Abstract

The performance experienced by wireless clients in IEEE 802.11 wireless networks heavily depends on the clients' ability to identify the Access Point (AP) that will offer the best service. The current AP affiliation mechanism implemented in most wireless clients is based on signal strength measurements received by the client from all the APs in its neighborhood. The client then affiliates with the AP from which it receives the strongest signal. It is well-known that such an algorithm can lead to sub-optimal performance, due to its ignorance of the load at different APs.

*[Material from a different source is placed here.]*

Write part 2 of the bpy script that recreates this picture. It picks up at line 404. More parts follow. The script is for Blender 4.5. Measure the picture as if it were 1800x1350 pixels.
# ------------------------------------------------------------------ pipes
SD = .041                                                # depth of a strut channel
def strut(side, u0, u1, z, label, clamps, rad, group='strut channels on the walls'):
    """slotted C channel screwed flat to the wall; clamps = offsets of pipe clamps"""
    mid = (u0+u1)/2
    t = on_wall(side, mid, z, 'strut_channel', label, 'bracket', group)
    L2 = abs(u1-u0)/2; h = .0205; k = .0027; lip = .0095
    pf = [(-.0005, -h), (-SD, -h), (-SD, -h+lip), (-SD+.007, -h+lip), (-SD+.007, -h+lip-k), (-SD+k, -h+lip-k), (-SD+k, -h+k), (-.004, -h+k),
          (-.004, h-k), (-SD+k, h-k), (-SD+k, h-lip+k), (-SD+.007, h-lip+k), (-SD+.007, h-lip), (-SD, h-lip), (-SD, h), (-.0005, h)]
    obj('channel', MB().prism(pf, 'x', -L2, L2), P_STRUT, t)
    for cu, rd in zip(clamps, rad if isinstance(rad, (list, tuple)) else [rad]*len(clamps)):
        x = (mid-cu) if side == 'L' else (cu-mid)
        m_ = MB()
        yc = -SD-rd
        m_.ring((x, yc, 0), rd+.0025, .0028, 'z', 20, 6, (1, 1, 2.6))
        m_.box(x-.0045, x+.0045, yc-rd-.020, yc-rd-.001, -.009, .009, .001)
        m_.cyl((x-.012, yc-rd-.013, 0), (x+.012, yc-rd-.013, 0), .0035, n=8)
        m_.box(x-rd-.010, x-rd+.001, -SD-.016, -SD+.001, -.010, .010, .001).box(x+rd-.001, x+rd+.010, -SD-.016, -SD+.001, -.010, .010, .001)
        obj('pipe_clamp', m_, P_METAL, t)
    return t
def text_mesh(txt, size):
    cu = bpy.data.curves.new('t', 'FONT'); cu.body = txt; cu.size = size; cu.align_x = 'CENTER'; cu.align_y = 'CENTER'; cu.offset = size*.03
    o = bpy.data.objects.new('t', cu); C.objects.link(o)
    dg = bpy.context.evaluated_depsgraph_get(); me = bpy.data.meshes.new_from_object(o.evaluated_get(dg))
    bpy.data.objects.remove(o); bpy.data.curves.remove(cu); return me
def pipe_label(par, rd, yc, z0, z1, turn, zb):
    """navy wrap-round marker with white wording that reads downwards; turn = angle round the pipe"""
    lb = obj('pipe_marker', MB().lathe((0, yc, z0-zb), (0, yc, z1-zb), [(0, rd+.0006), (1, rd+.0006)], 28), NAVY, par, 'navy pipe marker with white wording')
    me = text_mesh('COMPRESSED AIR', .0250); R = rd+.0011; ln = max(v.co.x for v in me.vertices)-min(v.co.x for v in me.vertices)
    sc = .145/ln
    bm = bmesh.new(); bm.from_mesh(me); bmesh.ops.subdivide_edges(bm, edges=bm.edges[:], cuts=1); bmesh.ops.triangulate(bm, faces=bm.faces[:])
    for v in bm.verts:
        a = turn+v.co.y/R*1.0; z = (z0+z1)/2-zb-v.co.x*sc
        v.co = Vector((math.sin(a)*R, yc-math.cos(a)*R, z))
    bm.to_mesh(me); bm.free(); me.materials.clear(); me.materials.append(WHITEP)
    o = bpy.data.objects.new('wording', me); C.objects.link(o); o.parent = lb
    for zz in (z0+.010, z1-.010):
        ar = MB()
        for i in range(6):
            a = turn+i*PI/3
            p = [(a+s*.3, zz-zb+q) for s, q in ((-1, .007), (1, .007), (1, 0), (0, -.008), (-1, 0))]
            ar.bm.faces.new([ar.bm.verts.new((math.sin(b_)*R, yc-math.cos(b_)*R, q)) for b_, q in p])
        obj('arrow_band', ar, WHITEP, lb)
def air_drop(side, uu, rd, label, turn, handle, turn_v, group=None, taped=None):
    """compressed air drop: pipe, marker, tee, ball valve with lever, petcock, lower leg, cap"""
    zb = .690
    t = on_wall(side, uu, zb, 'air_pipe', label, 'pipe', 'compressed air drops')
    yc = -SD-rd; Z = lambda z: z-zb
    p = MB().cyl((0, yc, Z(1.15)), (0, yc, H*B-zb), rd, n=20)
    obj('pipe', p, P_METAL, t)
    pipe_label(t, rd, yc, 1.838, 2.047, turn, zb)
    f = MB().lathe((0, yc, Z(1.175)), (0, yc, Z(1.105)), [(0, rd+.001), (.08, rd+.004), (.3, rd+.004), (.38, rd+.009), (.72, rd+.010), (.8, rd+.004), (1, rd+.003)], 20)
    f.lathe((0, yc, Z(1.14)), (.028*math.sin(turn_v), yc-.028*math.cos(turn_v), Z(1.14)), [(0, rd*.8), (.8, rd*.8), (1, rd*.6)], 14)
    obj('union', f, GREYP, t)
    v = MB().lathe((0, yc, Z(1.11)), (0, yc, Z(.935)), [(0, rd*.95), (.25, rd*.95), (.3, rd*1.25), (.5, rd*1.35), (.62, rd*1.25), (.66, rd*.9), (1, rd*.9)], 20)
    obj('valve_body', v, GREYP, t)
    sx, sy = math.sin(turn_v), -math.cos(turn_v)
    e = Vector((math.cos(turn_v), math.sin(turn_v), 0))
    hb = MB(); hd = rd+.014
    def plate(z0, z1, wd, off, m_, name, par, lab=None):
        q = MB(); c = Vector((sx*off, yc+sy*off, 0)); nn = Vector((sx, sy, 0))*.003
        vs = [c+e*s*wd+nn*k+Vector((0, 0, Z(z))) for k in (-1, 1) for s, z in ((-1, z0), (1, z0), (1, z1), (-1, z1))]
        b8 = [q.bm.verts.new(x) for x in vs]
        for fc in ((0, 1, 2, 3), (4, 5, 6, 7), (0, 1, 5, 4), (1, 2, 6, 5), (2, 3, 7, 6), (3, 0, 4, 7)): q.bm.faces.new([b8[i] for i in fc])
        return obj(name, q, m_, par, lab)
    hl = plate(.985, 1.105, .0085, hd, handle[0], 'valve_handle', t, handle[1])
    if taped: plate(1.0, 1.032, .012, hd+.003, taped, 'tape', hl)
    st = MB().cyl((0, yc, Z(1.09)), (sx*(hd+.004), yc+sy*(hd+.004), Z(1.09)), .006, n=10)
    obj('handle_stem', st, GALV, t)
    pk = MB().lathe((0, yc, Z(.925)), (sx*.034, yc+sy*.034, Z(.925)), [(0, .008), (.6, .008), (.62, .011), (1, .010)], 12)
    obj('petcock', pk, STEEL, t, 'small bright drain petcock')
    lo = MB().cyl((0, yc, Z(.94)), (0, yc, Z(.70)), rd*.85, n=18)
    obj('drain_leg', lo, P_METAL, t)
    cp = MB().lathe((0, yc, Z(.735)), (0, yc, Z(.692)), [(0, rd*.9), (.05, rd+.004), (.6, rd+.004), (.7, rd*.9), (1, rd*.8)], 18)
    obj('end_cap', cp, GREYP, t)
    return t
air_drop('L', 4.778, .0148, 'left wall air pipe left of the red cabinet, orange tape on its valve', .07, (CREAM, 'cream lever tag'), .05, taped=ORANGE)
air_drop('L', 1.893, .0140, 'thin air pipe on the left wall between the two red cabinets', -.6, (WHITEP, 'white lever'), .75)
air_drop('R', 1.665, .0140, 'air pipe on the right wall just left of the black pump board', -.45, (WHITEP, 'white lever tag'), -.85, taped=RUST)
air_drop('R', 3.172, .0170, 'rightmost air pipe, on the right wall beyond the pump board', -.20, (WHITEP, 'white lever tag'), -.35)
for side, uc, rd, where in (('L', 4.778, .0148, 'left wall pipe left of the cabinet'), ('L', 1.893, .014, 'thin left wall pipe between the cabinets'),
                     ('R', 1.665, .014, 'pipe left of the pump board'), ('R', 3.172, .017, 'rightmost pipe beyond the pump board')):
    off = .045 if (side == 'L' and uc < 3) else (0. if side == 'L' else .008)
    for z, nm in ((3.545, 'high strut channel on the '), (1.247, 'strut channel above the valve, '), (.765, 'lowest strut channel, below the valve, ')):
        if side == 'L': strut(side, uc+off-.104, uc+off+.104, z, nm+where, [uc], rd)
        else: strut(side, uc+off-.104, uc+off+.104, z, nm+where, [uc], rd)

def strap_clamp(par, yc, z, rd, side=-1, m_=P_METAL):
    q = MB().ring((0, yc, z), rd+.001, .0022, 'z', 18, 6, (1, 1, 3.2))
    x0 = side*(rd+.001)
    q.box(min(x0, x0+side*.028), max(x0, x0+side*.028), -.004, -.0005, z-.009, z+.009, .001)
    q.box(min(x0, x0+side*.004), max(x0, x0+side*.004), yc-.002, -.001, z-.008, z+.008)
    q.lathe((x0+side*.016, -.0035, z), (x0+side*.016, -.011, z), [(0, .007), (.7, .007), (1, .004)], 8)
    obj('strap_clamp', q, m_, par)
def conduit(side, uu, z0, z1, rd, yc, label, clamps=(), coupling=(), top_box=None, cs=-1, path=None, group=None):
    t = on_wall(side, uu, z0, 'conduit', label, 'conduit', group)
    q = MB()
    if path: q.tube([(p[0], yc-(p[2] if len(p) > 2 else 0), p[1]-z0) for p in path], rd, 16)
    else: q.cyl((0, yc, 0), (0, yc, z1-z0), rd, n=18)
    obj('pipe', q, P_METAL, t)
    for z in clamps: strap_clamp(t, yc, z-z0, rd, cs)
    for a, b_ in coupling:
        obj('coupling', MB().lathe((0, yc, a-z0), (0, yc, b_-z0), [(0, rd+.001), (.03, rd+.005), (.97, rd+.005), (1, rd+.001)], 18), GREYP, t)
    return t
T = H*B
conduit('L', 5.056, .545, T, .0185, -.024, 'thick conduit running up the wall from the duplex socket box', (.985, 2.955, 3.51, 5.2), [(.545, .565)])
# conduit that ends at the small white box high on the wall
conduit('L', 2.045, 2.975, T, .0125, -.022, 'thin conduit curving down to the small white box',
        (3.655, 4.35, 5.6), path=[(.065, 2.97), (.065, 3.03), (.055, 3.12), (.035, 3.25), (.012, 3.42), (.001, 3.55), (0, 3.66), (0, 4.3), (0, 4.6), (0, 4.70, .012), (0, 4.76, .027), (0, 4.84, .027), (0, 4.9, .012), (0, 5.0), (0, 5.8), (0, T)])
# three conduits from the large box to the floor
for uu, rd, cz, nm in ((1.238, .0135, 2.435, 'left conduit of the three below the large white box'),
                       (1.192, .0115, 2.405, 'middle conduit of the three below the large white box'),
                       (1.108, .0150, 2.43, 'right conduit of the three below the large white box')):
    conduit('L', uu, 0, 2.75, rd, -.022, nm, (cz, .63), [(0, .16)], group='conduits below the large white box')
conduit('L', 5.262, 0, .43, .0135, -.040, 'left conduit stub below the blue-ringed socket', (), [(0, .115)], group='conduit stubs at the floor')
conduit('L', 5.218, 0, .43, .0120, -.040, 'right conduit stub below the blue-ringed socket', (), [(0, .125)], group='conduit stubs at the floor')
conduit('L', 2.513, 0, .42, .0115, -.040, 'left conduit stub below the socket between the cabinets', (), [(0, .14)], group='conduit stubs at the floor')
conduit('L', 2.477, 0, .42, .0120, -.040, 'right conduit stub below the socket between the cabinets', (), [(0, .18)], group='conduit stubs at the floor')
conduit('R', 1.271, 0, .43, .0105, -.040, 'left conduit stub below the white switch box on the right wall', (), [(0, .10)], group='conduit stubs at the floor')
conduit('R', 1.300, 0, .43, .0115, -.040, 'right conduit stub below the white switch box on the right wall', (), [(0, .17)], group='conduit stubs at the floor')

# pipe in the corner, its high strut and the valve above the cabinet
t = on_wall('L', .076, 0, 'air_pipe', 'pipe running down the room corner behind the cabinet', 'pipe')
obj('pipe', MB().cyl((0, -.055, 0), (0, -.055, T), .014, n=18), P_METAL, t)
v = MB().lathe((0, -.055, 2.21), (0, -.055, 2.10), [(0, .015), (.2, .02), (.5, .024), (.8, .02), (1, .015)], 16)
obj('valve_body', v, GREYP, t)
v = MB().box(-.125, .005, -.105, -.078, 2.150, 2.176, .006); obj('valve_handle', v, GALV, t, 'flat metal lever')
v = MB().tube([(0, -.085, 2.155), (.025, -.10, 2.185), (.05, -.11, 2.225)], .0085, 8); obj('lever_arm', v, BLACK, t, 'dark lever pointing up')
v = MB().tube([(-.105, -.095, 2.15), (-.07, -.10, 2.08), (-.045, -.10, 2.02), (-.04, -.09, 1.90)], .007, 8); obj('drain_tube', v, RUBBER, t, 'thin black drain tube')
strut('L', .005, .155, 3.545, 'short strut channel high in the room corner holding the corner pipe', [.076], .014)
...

In this work, we consider the problem of AP selection. We identify potential bandwidth as the metric based on which hosts should make affiliation decisions, and define it as the (MAC-layer) bandwidth that the client is likely to receive after affiliating with a particular AP. We further limit ourselves to the use of passive measurements that do not require an end-host to affiliate with the AP, thus allowing the end-host to simultaneously evaluate the potential bandwidth to multiple APs in range. This can also facilitate more informed roaming decisions. We propose a methodology for the estimation of potential upstream and downstream bandwidth between a client and an AP based on measurements of delay incurred by 802.11 Beacon frames from the AP. Preliminary experiments conducted in a controlled environment demonstrate that the proposed methodology looks promising, yielding fairly accurate results under varying conditions.